Die Klägerin kann daher die Festsetzung der fiktiven Reisekosten ihres Prozessbevollmächtigten vom Sitz seiner Kanzlei zum Ort des Prozessgerichts von dem Beklagten erstattet verlangen.

Die Reisekosten von München nach Potsdam einschließlich Abwesenheitsgeld sind entsprechend den Angaben der Klägerin auf 400 € zu veranschlagen. Der Anwalt hätte sich auch des Flugzeuges bedienen dürfen; per Anreise auf dem Landwege wäre zu berücksichtigen gewesen, dass eine Übernachtung am Ort des Prozessgerichtes angefallen wäre. Zwischen München und Potsdam liegen (Hin- und Rückweg) mehr als 1.000 km.

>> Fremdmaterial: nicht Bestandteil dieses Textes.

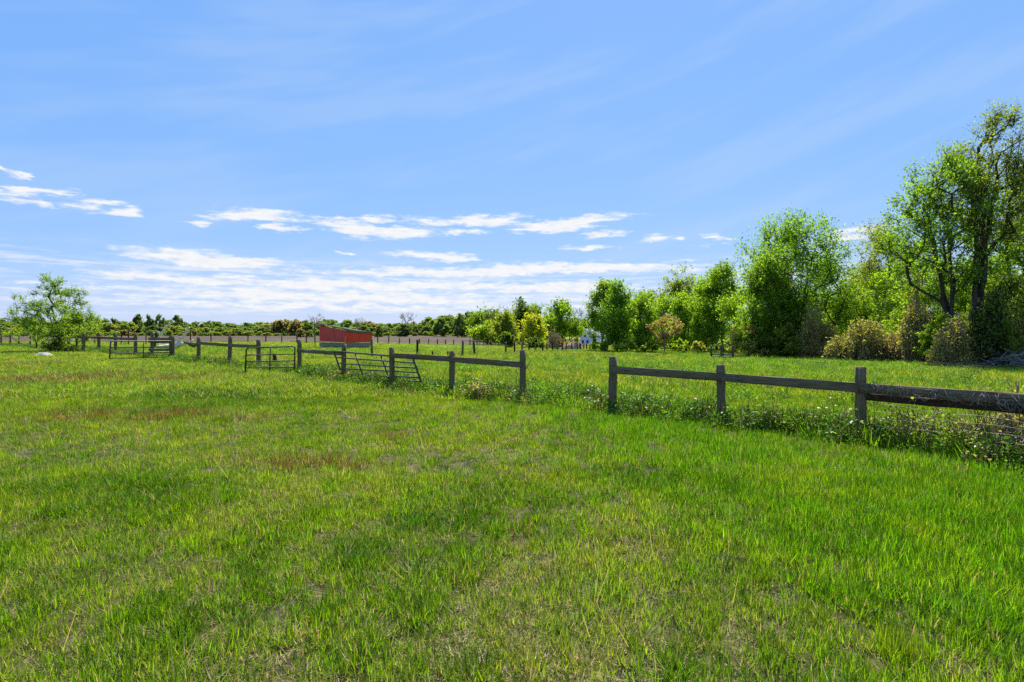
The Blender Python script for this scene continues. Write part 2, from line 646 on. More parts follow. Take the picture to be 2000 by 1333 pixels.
# ------------------------------------------------------------------ fences
def post(parent, px, top, base, w_=.125, tilt=(0, 0), seed=0, name='post', mat=WOOD, d=None, lab=None):
    """square timber post standing where the picture shows its foot"""
    rng = np.random.RandomState(abs(seed + int(px)))
    if d is None:
        x, y = gp(px, base)
    else:
        x, y = (px - 1000) * d / F, d
    z0 = float(zg(x, y))
    h = EYE - (top - HOR) * y / F - z0
    me = board_mesh(name, h + .35, w_, w_ * 1.02, rng, 0, 8)
    o = link(name, me, mat, parent)
    A = Vector((x - tilt[0] * .35, y - tilt[1] * .35, z0 - .35))
    B = Vector((x + tilt[0] * h, y + tilt[1] * h, z0 + h))
    d_ = (B - A).normalized()
    s_ = Vector((.64, .77, 0))
    s_ = (s_ - d_ * s_.dot(d_)).normalized()
    M = Matrix((d_, s_, d_.cross(s_))).transposed().to_4x4()
    o.matrix_basis = Matrix.Translation((A + B) / 2) @ M @ Matrix.Rotation(rng.normal(0, .06), 4, 'X')
    if lab:
        o['label'] = lab
    return Vector((x, y, z0))


def rail(parent, pa, pb, da, db, h=.145, th=.042, mat=WOOD, front=.085, seed=0, ext=.0, name='rail', lab=None):
    """pa, pb = (px, py of the rail's middle) at depths da, db; nailed on the camera side of the posts"""
    rng = np.random.RandomState(seed + 31)
    A = pix(pa[0], pa[1], da)
    B = pix(pb[0], pb[1], db)
    nrm = Vector((A.y - B.y, B.x - A.x, 0)).normalized()
    if nrm.y > 0:
        nrm = -nrm
    A += nrm * front
    B += nrm * front
    dd = (B - A).normalized()
    A -= dd * ext
    B += dd * ext
    me = board_mesh(name, (B - A).length, th, h, rng, rng.uniform(0, .012), 11)
    o = link(name, me, mat, parent)
    o.matrix_basis = orient_x(o, A, B, rng.normal(0, .03))
    if lab:
        o['label'] = lab
    return o


def fence_root(name, label, cat='fence', group=None):
    o = empty(name, (0, 0, 0))
    return tag(o, label, cat, group)


fr = fence_root('board_fence', 'weathered fence on the right, three posts and single rails, overgrown with brambles')
b1 = post(fr, 1196, 697, 803, .14, (.014, .01))
b2 = post(fr, 1409, 713, 822, .145, (-.008, .012))
b3 = post(fr, 1681, 717, 858, .15, (.0, 0))
b4 = post(fr, 2092, 735, 925, .15)
rail(fr, (1194, 721.5), (1408, 736), b1.y, b2.y, .155, ext=.02)
rail(fr, (1410, 736), (1680, 757), b2.y, b3.y, .155, seed=2, front=.089)
rail(fr, (1682, 757), (2092, 786), b3.y, b4.y, .15, seed=3, front=.089)
rail(fr, (1690, 774), (2092, 806), b3.y, b4.y, .11, mat=WOOD_DARK, front=.06, seed=4, lab='dark rotten lower rail')
# woven wire hanging under that rail and a loose strand
NRM = Vector((b3.y - b4.y, b4.x - b3.x, 0)).normalized()
for k in range(6):
    z = .08 + .1 * k
    pts = [Vector((b3.x + (b4.x - b3.x) * t, b3.y + (b4.y - b3.y) * t, b3.z + z + .015 * math.sin(t * 14 + k))) for t in np.linspace(0, 1, 12)]
    link('wire', tube_mesh('wire', pts, .0022, 4), WIRE, fr)
for k in range(16):
    t = (k + .5) / 16
    q = Vector((b3.x + (b4.x - b3.x) * t, b3.y + (b4.y - b3.y) * t, b3.z))
    link('stay_wire', tube_mesh('stay_wire', [q + Vector((0, 0, .06)), q + Vector((.01, 0, .60))], .0018, 4), WIRE, fr)

fr2 = fence_root('board_fence', 'weathered middle fence from the rusty gate to the post beside the gap')
a1 = post(fr2, 1021, 684, 781, .125)
a2 = post(fr2, 882, 686, 771, .125, (.014, .01))
a3 = post(fr2, 766, 679, 757, .13, (-.01, 0))
a4 = post(fr2, 671, 672, 744, .13, (.012, 0))
a5 = post(fr2, 585, 664, 731, .14)
rail(fr2, (1021, 712), (882, 701.5), a1.y, a2.y, .15, ext=.01)
rail(fr2, (882, 701), (766, 694), a2.y, a3.y, .15, seed=2, front=.089)
rail(fr2, (671, 690.5), (585, 685), a4.y, a5.y, .15, seed=3, ext=.02)
# crooked stick leaning on the end post, loose wire
link('stick', tube_mesh('stick', [pix(1026, 722, a1.y - .02), pix(1031, 714, a1.y), pix(1040, 698, a1.y + .02)], [.016, .012, .008], 6), TWIG, fr2)
fp = [pix(1010, 775, a1.y - .15), pix(1009, 735, a1.y - .1), pix(1008, 716, a1.y - .1)]
link('wire', tube_mesh('wire', fp, .003, 4), WIRE, fr2)

fr3 = fence_root('board_fence', 'short weathered fence between the dead tree and the upright rusty gate')
c1_ = post(fr3, 388, 659, 710, .16)
c2_ = post(fr3, 448, 657, 716, .16, (.035, 0))
c3_ = post(fr3, 505, 664, 722, .16)
rail(fr3, (388, 670), (448, 674.5), c1_.y, c2_.y, .16, ext=.02, front=.1)
rail(fr3, (448, 674.5), (505, 677), c2_.y, c3_.y, .16, seed=2, front=.105)
rail(fr3, (388, 673), (363, 669), c1_.y, c1_.y + 2, .13, seed=5, front=.1)

fr4 = fence_root('board_fence', 'long dark board fence on the left behind the lone tree')
lp = []
for px, tp, bs in [(-60, 642, 674), (2, 643, 675), (20, 652, 676), (37, 652, 677), (59, 653, 679), (83, 655, 681), (108, 653, 684), (134, 652, 686), (163, 651, 689), (193, 650, 688), (226, 651, 691), (265, 651, 697), (297, 648, 698), (336, 655, 702)]:
    lp.append(post(fr4, px, tp, bs, .17 if px < 300 else .24, (np.random.RandomState(px + 170).normal(0, .012), 0)))
RL = [(-60, 649), (2, 652), (20, 652.5), (37, 653), (59, 654), (83, 655), (108, 656), (134, 657), (163, 658), (193, 659.5), (226, 661), (265, 662.5)]
for i in range(len(RL) - 1):
    rail(fr4, RL[i], RL[i + 1], lp[i].y, lp[i + 1].y, .16, seed=i, front=.12 + .006 * (i % 2))
rail(fr4, (-60, 656), (20, 658), lp[0].y, lp[2].y, .14, seed=44, front=.12)
for k, yy in enumerate((662, 668, 683)):
    rail(fr4, (295, yy), (336, yy + .5), lp[12].y, lp[13].y, .15 if k != 1 else .1, seed=60 + k, front=.14, mat=WOOD if k != 1 else WOOD_DARK)


# ------------------------------------------------------------------ gates
def bent(path, r, n=6):
    """rounds the corners of a polyline"""
    P = [Vector(p) for p in path]
    out = [P[0]]
    for i in range(1, len(P) - 1):
        a = P[i] + (P[i - 1] - P[i]).normalized() * r
        b = P[i] + (P[i + 1] - P[i]).normalized() * r
        for k in range(n + 1):
            t = k / n
            out.append(a * (1 - t) ** 2 + P[i] * 2 * t * (1 - t) + b * t * t)
    out.append(P[-1])
    return out


def tube_gate(label, tl, tr, bl, br, bars, uprights, mat, base, rad=.026, group='tubular farm gates', r=.12, shear=None):
    """corner points in world space; bars = heights 0..1 from the top, uprights = positions 0..1 along"""
    e = empty('tubular_gate', base)
    tag(e, label, 'gate', group)
    off = Vector(base)

    def P(u, v):
        return (tl * (1 - u) + tr * u) * (1 - v) + (bl * (1 - u) + br * u) * v - off
    fr_ = bent([P(0, 1), P(0, 0), P(1, 0), P(1, 1)], r)
    link('frame_tube', tube_mesh('frame_tube', fr_, rad * 1.12, 10), mat, e)
    for i, v in enumerate(bars):
        sag = .012 * (i % 2)
        pts = [P(u, v) - Vector((0, 0, sag * 4 * u * (1 - u))) for u in np.linspace(0.005, .995, 9)]
        link('bar', tube_mesh('bar', pts, rad * .88, 8), mat, e)
    for (u0, u1) in uprights:
        a, b = P(u0, 0.0), P(u1, 1.0)
        nrm = (tr - tl).cross(Vector((0, 0, 1))).normalized() * .03
        link('upright', tube_mesh('upright', [a + nrm, (a + b) / 2 + nrm, b + nrm], rad * .9, 8), mat, e)
    return e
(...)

Auf Seiten der Klägerin sind daher außergerichtliche Kosten von 1.795,48 € als erstattungsfähig anzusehen.

Hiervon hat der Beklagte den Betrag von 731,83 € zu erstatten.

Unter Hinzusetzung von Gerichtskosten (90,66 €) ergibt sich der festzusetzende Betrag von 822,49 €.

Die Kostenentscheidung beruht auf § 92 ZPO.

Dabei war zu berücksichtigen, dass die Klägerin mit ihrer Beschwerde die Festsetzung der Kosten der unterbevollmächtigten Rechtsanwältin in voller Höhe begehrte. Bei Berücksichtigung dieses Begehrens wäre ein Betrag von 967,86 € zu Gunsten der Klägerin festzusetzen gewesen.

Der Streitwert war gemäß § 47 GKG festzusetzen.

Die Rechtsbeschwerde wird nicht zugelassen, da die Voraussetzungen des § 574 Abs. 2 ZPO nicht gegeben sind.